Dove si discute, tra le altre cose, della pancetta di Tom Hanks.
Arriva settembre e, quando si parla di cinema nella stampa nazionale (e internazionale), Venezia domina la scena. Perciò non fa notizia che oggi sia stato presentato il programma del London Film Festival 2013, e che il film di Paul Greengrass Captain Phillips sia stato scelto in prima mondiale per la serata di apertura della più grande kermesse cinematografica in terra albionica.
Guardando poster e trailer, e valutando il recente passato di Greengrass – che da giovane avrà magari avuto ideali (ve lo ricordate Bloody Sunday?), ma poi ha deciso di far soldi con Jason Bourne – il film non sembra particolarmente promettente. I Somali sono aggressivi e amorali, ingabbiati in un gioco più grande di loro e costretti ad essere cattivi, mentre il ‘buono’ americano Tom Hanks salva capra e cavoli, nonostante l’aspetto mite e panciuto – anzi, l’età gli dona quel tanto di pacatezza che conferisce all’eroe l’autorità del saggio.
Per una strana coincidenza cinematografica, giusto un anno fa veniva presentato a Venezia un film sullo stesso tema per la regia dell’esordiente danese Tobias Lindholm – A Hijacking. Lascio a voi decidere se valga la pena spendere dei soldi per Captain Phillips (uscirà nelle sale italiane a fine ottobre), ma A Hijacking è un film da vedere – e come molti dei film da vedere, non verrà distribuito in Italia. Ecco qualche ragione per ripescarlo online.
Il trailer in lingua originale.
A Hijacking racconta la storia della presa in ostaggio di una nave cargo danese da parte di un gruppo di pirati somali, e delle estenuanti negoziazioni portate avanti in madrepatria per la liberazione del suo equipaggio. Non è basato su una storia vera, ma questo non gli impedisce di sembrare più vero del vero. Con una formazione da sceneggiatore, Tobias Lindholm ha basato il suo cinema sulla plausibilità e sulle riprese in esterni autentici: il primo film da lui co-diretto con Michael Noer e ambientato in una prigione danese (R, 2010) è girato nella Horsenstate Prison prima che venisse demolita.

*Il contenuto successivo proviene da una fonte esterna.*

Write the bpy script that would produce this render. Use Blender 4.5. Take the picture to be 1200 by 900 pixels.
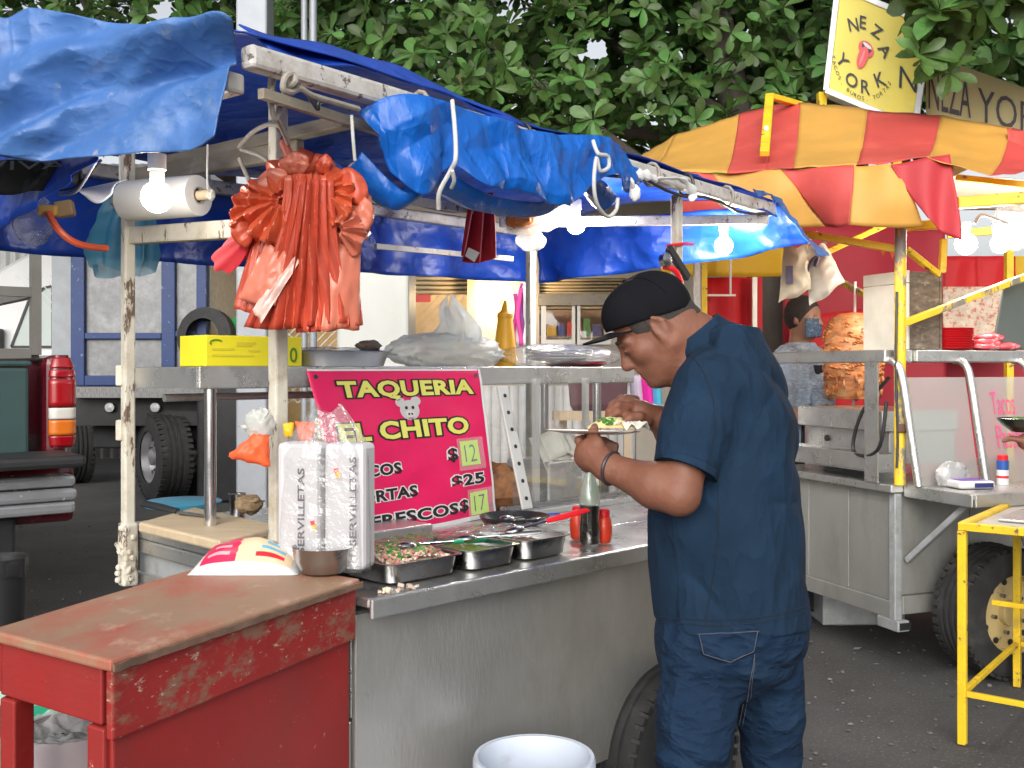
import bpy, bmesh, math, random
import numpy as np
from mathutils import Vector, Matrix, noise
from mathutils.bvhtree import BVHTree
R = math.radians
random.seed(7)
for o in list(bpy.data.objects): bpy.data.objects.remove(o)
SC = bpy.context.scene
COL = SC.collection
# ------------------------------------------------------------------ camera, sky, sun, exposure
F = 1200.0; HV = 432.0; EYE = 1.40           # focal length and horizon row of the photograph, eye height
cam = bpy.data.cameras.new('camera'); camo = bpy.data.objects.new('camera', cam); COL.objects.link(camo)
cam.sensor_width = 36; cam.lens = 36.0; cam.shift_y = -(450 - HV) / 1200
cam.clip_start = 0.05; cam.clip_end = 600
camo.location = (0, 0, EYE); camo.rotation_euler = (R(90), 0, 0)
SC.camera = camo
SUN_EL, SUN_AZ = 27.0, 188.0                  # soft light from behind the camera, a little to the left
W = bpy.data.worlds.new('World'); SC.world = W; W.use_nodes = True
nt = W.node_tree; nt.nodes.clear()
sky = nt.nodes.new('ShaderNodeTexSky'); sky.sky_type = 'NISHITA'; sky.sun_disc = False
sky.sun_elevation = R(SUN_EL); sky.sun_rotation = R(SUN_AZ); sky.dust_density = 4.0; sky.air_density = 1.0; sky.ozone_density = 1.0
hs = nt.nodes.new('ShaderNodeHueSaturation'); hs.inputs['Saturation'].default_value = 0.22; hs.inputs['Value'].default_value = 1.0
bg = nt.nodes.new('ShaderNodeBackground'); bg.inputs['Strength'].default_value = 0.15
wo = nt.nodes.new('ShaderNodeOutputWorld')
nt.links.new(sky.outputs[0], hs.inputs['Color']); nt.links.new(hs.outputs[0], bg.inputs['Color']); nt.links.new(bg.outputs[0], wo.inputs['Surface'])
sl = bpy.data.lights.new('sun', 'SUN'); sl.energy = 1.35; sl.angle = R(75); sl.color = (1.0, 0.96, 0.9)
so = bpy.data.objects.new('sun', sl); COL.objects.link(so)
_az = R(SUN_AZ); _el = R(SUN_EL)
sdir = Vector((math.sin(_az) * math.cos(_el), math.cos(_az) * math.cos(_el), math.sin(_el)))
so.rotation_euler = sdir.to_track_quat('Z', 'Y').to_euler(); so.location = sdir * 20
SC.view_settings.view_transform = 'Standard'; SC.view_settings.look = 'None'
SC.view_settings.exposure = 0.35; SC.view_settings.gamma = 1.0
try: SC.view_settings.use_curve_mapping = False
except Exception: pass
SC.cycles.use_denoising = True
SC.cycles.max_bounces = 8; SC.cycles.transparent_max_bounces = 24
SC.cycles.sample_clamp_indirect = 6.0; SC.cycles.caustics_reflective = False; SC.cycles.caustics_refractive = False

# ------------------------------------------------------------------ places: the street cart's own axes
V = Vector
P0 = V((-0.304, 2.222, 0)); E1 = V((math.sin(R(45)), math.cos(R(45)), 0)); E2 = V((-E1.y, E1.x, 0)); UP = V((0, 0, 1))
def C1(s, t, z): return P0 + E1 * s + E2 * t + UP * z
Q0 = V((1.76, 4.7, 0)); G1 = V((math.sin(R(70)), math.cos(R(70)), 0)); G2 = V((-G1.y, G1.x, 0))
def C2(s, t, z): return Q0 + G1 * s + G2 * t + UP * z
def ray(u, v): return V(((u - 600) / F, 1.0, -(v - HV) / F))
EYEP = V((0, 0, EYE))
def pix(u, v, d): return EYEP + ray(u, v) * d
def hit(u, v, p, n):
    r = ray(u, v); return EYEP + r * ((p - EYEP).dot(n) / r.dot(n))
def on_t(u, v, t): return hit(u, v, C1(0, t, 0), E2)
def on_s(u, v, s): return hit(u, v, C1(s, 0, 0), E1)
def on_z(u, v, z): return hit(u, v, V((0, 0, z)), UP)
def st(p):
    q = V(p) - P0; return q.dot(E1), q.dot(E2), p[2]

# ------------------------------------------------------------------ mesh helpers
class MB:
    def __init__(s): s.v = []; s.f = []
    def add(s, vs, fs):
        b = len(s.v); s.v += [V(x) for x in vs]; s.f += [tuple(b + i for i in f) for f in fs]; return s
    def box(s, c, size, ax=(V((1,0,0)), V((0,1,0)), V((0,0,1)))):
        c = V(c); h = [a * (k / 2) for a, k in zip(ax, size)]
        vs = [c + h[0]*i + h[1]*j + h[2]*k for k in (-1,1) for j in (-1,1) for i in (-1,1)]
        return s.add(vs, [(0,2,3,1),(4,5,7,6),(0,1,5,4),(2,6,7,3),(0,4,6,2),(1,3,7,5)])
    def cbox(s, s0, s1, t0, t1, z0, z1, fr=None):      # box in cart axes
        fr = fr or C1
        c = fr((s0+s1)/2, (t0+t1)/2, (z0+z1)/2); a = (fr(1,0,0)-fr(0,0,0)); b = (fr(0,1,0)-fr(0,0,0))
        return s.box(c, (s1-s0, t1-t0, z1-z0), (a, b, UP))
    def bar(s, p, q, w, h=None, up=UP):
        p, q = V(p), V(q); h = h or w; d = (q - p); L = d.length; d = d / L
        x = d.cross(up)
        if x.length < 1e-4: x = d.cross(V((1,0,0)))
        x.normalize(); y = x.cross(d)
        return s.box((p + q) / 2, (w, L, h), (x, d, y))
    def tube(s, pts, r, n=8, cap=True, closed=False, flat=1.0):
        pts = [V(p) for p in pts]; m = len(pts); rr = r if isinstance(r, (list, tuple)) else [r]*m
        b = len(s.v); prev = None
        for i, p in enumerate(pts):
            a = pts[i-1] if (i > 0 or closed) else p; c = pts[(i+1) % m] if (i < m-1 or closed) else p
            d = (c - a); d = d.normalized() if d.length > 1e-9 else V((0,0,1))
            if prev is None:
                x = d.orthogonal().normalized()
            else:
                x = prev - d * prev.dot(d); x = x.normalized() if x.length > 1e-6 else d.orthogonal().normalized()
            prev = x; y = d.cross(x)
            for k in range(n):
                a_ = 2*math.pi*k/n; s.v.append(p + (x*math.cos(a_) + y*math.sin(a_)*flat) * rr[i])
        for i in range(m if closed else m-1):
            i2 = (i+1) % m
            for k in range(n):
                k2 = (k+1) % n; s.f.append((b+i*n+k, b+i*n+k2, b+i2*n+k2, b+i2*n+k))
        if cap and not closed:
            s.f.append(tuple(b+k for k in reversed(range(n)))); s.f.append(tuple(b+(m-1)*n+k for k in range(n)))
        return s
    def lathe(s, prof, o, axis=UP, n=24, x=None, sx=1.0, cap0=True, cap1=True, arc=1.0, wob=None):
        o = V(o); axis = V(axis).normalized(); x = V(x).normalized() if x is not None else axis.orthogonal().normalized()
        y = axis.cross(x); b = len(s.v); m = len(prof)
        for j, (r, z) in enumerate(prof):
            for k in range(n):
                a = 2*math.pi*k/n; q = r * (wob(a, j) if wob else 1)
                s.v.append(o + axis*z + x*math.cos(a)*q*sx + y*math.sin(a)*q)
        for j in range(m-1):
            for k in range(n):
                k2 = (k+1) % n; s.f.append((b+j*n+k, b+j*n+k2, b+(j+1)*n+k2, b+(j+1)*n+k))
        if cap0 and prof[0][0] > 1e-5: s.f.append(tuple(b+k for k in reversed(range(n))))
        if cap1 and prof[-1][0] > 1e-5: s.f.append(tuple(b+(m-1)*n+k for k in range(n)))
        return s
    def grid(s, fn, nu, nv, wrap=False):
        b = len(s.v)
        for j in range(nv+1):
            for i in range(nu + (0 if wrap else 1)): s.v.append(V(fn(i/nu, j/nv)))
        w = nu if wrap else nu+1
        for j in range(nv):
            for i in range(nu):
                i2 = (i+1) % w if wrap else i+1
                s.f.append((b+j*w+i, b+j*w+i2, b+(j+1)*w+i2, b+(j+1)*w+i))
        return s
    def prism(s, pts, off):                    # closed outline pushed along off
        b = len(s.v); n = len(pts); off = V(off)
        s.v += [V(p) for p in pts] + [V(p)+off for p in pts]
        s.f.append(tuple(b+i for i in reversed(range(n)))); s.f.append(tuple(b+n+i for i in range(n)))
        for i in range(n): s.f.append((b+i, b+(i+1) % n, b+n+(i+1) % n, b+n+i))
        return s
    def blob(s, c, rad, n=20, m=12, fn=None, ax=None):
        c = V(c); ax = ax or (V((1,0,0)), V((0,1,0)), UP)
        def f(u, v):
            a = 2*math.pi*u; p = math.pi*(v*0.998+0.001); d = V((math.sin(p)*math.cos(a), math.sin(p)*math.sin(a), -math.cos(p)))
            k = fn(d) if fn else 1.0
            return c + ax[0]*d.x*rad[0]*k + ax[1]*d.y*rad[1]*k + ax[2]*d.z*rad[2]*k
        return s.grid(f, n, m, True)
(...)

Per A Hijacking la troupe è volata fino a Mombasa in Kenya per girare sulla Rosen, una gigantesca nave cargo battente bandiera danese e destinata al pensionamento, già oggetto in passato di saccheggi di pirati. E le somiglianze non finiscono qui. Oltre ad attori professionisti – i danesi Pilou Asbaek nei panni del cuoco, Soren Malling in quelli dell’amministratore delegato della compagnia navale – il regista ha scritturato il negoziatore professionista Gary Skjoldmose Porter per interpretare se stesso.
Con una colonna sonora quasi assente e pochissime scene d’azione – non ci viene mostrato l’arrembaggio, e tutti i momenti più violenti rimangono fuori dall’inquadratura – A Hijacking rimane tuttavia un thriller angosciante e coinvolgente. La tensione sta tutta lì, nelle mancate scene madri e nella scelta di mostrarci la disarmante quotidianità di un sequestro in mezzo al mare – con le telefonate a vuoto, le veglie interminabili, il cibo che finisce, gli ostaggi costretti a pisciare in bottiglie nelle cellette in cui sono rinchiusi. Come se non bastasse, i dialoghi tra i pirati non sono doppiati o sottotitolati (nella versione originale), così da farci sentire fino in fondo il disagio e la tensione dei membri dell’equipaggio, incapaci di comunicare e in balia dei loro sequestratori.
Niente glamour, niente eroismi, nessuna particolare posizione morale – Tobias Lindholm non è interessato ad assegnare colpe e meriti, ma solo mostrare cosa potrebbe succedere a un gruppo di essere umani in circostanze così estreme. E ci riesce molto bene.